「ふるさとづくり'95」掲載
<集団の部>ふるさとづくり振興奨励賞

城下町にふさわしい町並みづくり
宮崎県日向市 本町商人通り振興会
 本町商人通り振興会の「本町通り町並み研究会」(代表・安藤英雄さん、メンバー98人)は、城下町にふさわしい町並み保存や町並みづくりに取り組んでいる。同研究会は、「家は日本風に」「ケバケバしい色を避ける」など5つの申し合わせ事項をつくり、この浸透により、商家などの和風造りや電線などの地下埋設などが実現した。
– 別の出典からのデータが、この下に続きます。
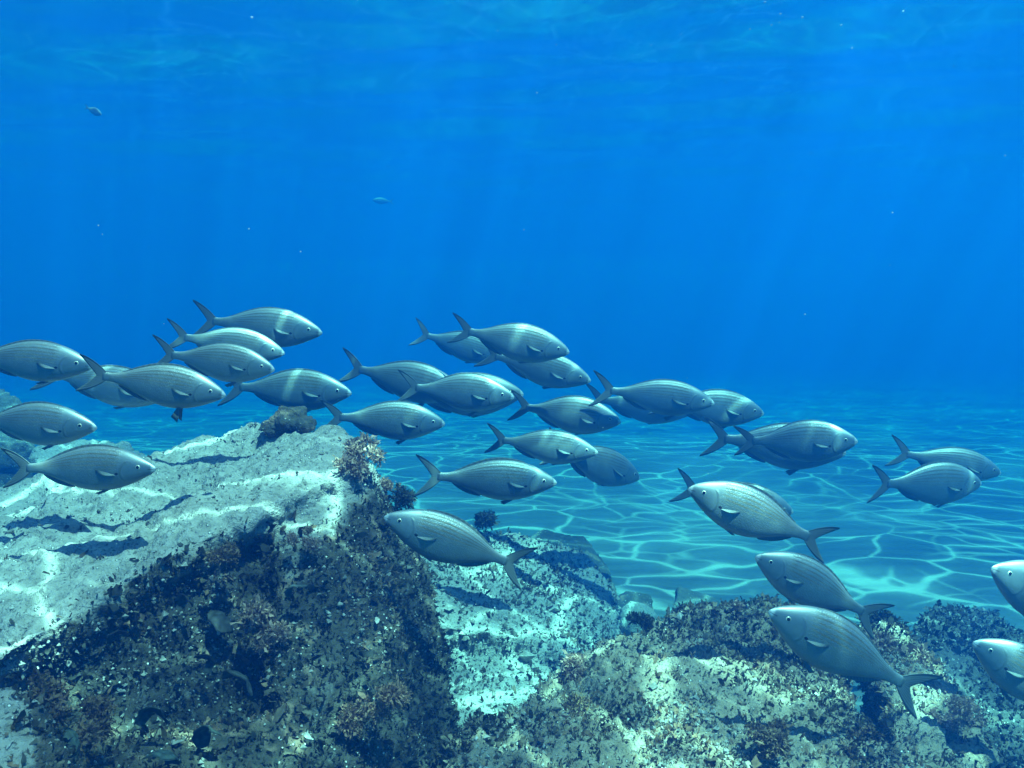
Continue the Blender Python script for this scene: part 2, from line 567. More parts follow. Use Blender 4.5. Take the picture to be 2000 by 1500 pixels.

また、高校生による旧町並みの版画づくりなどが進められ、町並みの完成にともない、祭りを復活させている。


徹底した話し合いで風致保存

 飫肥には、城下町の町形態が残っている。この町並みは専門家の調査で賞賛を受け、「歴史的文化遺産」として、保存の機運が盛り上がっていった。
 飫肥城が、昭和53年に復元完成し、“城下町にふさわしい町並みを”を合言葉に「本町通り町並み研究会」が発足し、町並み研究活動が始まった。最初に、建築設計士や高校の美術の先生などに町並みに関する意見を求め、統一された風致保存のための論議を重ね、分かりやすい申し合わせ事項をつくった。それは@家は日本風に統一しましょう、A家は溝から1メートルさげましょう、B軒は溝までだしましょう、C軒の高さを決めましょう、Dケバケバしい色を避けましょう――の5項目。


郷土芸能館は住民活動の拠点

 しかし、昔の町並みは、少しずつ姿を消していくなか、取り壊される前の町並みを何かに残そうと、高校生が先生の指導のもとで版画制作に取り組み、旧町並みの版画は、100メートルにも及び、貴重なものとなった。
 申し合わせ事項が、地区民に浸透し、薬屋さんや床屋さん、酒屋さんなど和風造りの設計の街づくりが広がっている。とくに、飫肥郵便局は、郵政当局に陳情した結果、白と黒を基調にした和風局舎が実現した。さらに、電線や電話線、街灯、街路樹などは、関係当局にお願いし、歴史的な町並みに合った景観づくりに一段と拍車がかけられた。また“この家だけは残そう”と古い商家の保存活動も始まり、取り壊し間際の商家が、市への陳情が実り、所有者の寄贈により市有地に移転、商家資料館として生まれ変わることになった。さらに、住民待望の“寄り合いの場”が飫肥郷土芸能館として実現。これからの活動拠点もできた。町並みの完成とともに若人が中心となって“飫肥城下まつり”や“十五夜大綱引き”等の祭りを復活させ、新しい趣向を加えたイベントをくり広げている。